COLLECTED DATA -
:::
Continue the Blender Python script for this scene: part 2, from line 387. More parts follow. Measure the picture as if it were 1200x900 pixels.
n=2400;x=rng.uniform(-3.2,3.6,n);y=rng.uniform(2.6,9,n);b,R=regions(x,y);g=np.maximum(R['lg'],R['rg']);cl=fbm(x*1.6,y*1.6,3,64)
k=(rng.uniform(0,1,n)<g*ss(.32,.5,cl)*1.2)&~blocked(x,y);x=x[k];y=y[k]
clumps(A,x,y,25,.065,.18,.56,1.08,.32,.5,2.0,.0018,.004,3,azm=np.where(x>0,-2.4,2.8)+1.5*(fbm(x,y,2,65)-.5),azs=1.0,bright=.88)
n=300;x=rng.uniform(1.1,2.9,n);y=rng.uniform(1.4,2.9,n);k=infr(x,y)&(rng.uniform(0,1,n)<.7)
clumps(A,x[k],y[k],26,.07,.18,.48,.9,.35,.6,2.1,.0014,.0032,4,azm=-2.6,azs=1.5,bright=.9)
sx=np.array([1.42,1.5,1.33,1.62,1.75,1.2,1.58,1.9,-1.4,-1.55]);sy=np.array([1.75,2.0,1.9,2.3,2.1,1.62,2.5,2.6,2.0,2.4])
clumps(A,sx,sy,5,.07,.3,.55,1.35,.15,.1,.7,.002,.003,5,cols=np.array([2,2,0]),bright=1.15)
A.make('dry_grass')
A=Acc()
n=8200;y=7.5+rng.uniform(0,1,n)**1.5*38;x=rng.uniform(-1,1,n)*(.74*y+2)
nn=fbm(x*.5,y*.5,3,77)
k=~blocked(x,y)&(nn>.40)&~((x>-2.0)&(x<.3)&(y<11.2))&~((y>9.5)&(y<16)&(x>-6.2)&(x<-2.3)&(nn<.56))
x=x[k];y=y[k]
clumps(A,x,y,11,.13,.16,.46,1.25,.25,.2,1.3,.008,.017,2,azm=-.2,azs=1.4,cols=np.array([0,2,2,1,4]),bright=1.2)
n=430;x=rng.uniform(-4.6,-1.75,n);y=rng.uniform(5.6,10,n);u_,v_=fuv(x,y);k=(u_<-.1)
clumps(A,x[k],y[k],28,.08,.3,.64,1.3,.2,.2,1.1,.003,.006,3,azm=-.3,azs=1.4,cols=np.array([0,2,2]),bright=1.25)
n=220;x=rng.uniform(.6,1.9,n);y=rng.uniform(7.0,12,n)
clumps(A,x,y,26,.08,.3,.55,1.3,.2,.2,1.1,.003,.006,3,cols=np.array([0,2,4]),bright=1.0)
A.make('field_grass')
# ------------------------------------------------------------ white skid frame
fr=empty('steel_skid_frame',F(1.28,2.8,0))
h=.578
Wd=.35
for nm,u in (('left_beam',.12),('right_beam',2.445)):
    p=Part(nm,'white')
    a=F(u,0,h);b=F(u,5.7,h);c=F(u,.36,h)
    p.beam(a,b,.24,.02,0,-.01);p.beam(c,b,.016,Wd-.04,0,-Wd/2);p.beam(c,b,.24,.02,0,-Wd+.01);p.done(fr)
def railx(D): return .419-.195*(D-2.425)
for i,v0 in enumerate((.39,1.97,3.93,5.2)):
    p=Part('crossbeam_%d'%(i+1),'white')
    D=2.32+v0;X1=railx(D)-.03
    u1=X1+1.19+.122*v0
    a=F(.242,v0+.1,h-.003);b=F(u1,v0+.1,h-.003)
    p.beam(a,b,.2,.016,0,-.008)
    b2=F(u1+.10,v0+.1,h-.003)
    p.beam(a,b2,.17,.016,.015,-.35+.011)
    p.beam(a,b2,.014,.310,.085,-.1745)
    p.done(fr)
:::
EXERCISE PROMPT -
Take the line in which "A.make('dry_grass')" occurs and each subsequent line through the end; give these lines again without alteration.

WRITTEN ANSWER -
A.make('dry_grass')
A=Acc()
n=8200;y=7.5+rng.uniform(0,1,n)**1.5*38;x=rng.uniform(-1,1,n)*(.74*y+2)
nn=fbm(x*.5,y*.5,3,77)
k=~blocked(x,y)&(nn>.40)&~((x>-2.0)&(x<.3)&(y<11.2))&~((y>9.5)&(y<16)&(x>-6.2)&(x<-2.3)&(nn<.56))
x=x[k];y=y[k]
clumps(A,x,y,11,.13,.16,.46,1.25,.25,.2,1.3,.008,.017,2,azm=-.2,azs=1.4,cols=np.array([0,2,2,1,4]),bright=1.2)
n=430;x=rng.uniform(-4.6,-1.75,n);y=rng.uniform(5.6,10,n);u_,v_=fuv(x,y);k=(u_<-.1)
clumps(A,x[k],y[k],28,.08,.3,.64,1.3,.2,.2,1.1,.003,.006,3,azm=-.3,azs=1.4,cols=np.array([0,2,2]),bright=1.25)
n=220;x=rng.uniform(.6,1.9,n);y=rng.uniform(7.0,12,n)
clumps(A,x,y,26,.08,.3,.55,1.3,.2,.2,1.1,.003,.006,3,cols=np.array([0,2,4]),bright=1.0)
A.make('field_grass')
# ------------------------------------------------------------ white skid frame
fr=empty('steel_skid_frame',F(1.28,2.8,0))
h=.578
Wd=.35
for nm,u in (('left_beam',.12),('right_beam',2.445)):
    p=Part(nm,'white')
    a=F(u,0,h);b=F(u,5.7,h);c=F(u,.36,h)
    p.beam(a,b,.24,.02,0,-.01);p.beam(c,b,.016,Wd-.04,0,-Wd/2);p.beam(c,b,.24,.02,0,-Wd+.01);p.done(fr)
def railx(D): return .419-.195*(D-2.425)
for i,v0 in enumerate((.39,1.97,3.93,5.2)):
    p=Part('crossbeam_%d'%(i+1),'white')
    D=2.32+v0;X1=railx(D)-.03
    u1=X1+1.19+.122*v0
    a=F(.242,v0+.1,h-.003);b=F(u1,v0+.1,h-.003)
    p.beam(a,b,.2,.016,0,-.008)
    b2=F(u1+.10,v0+.1,h-.003)
    p.beam(a,b2,.17,.016,.015,-.35+.011)
    p.beam(a,b2,.014,.310,.085,-.1745)
    p.done(fr)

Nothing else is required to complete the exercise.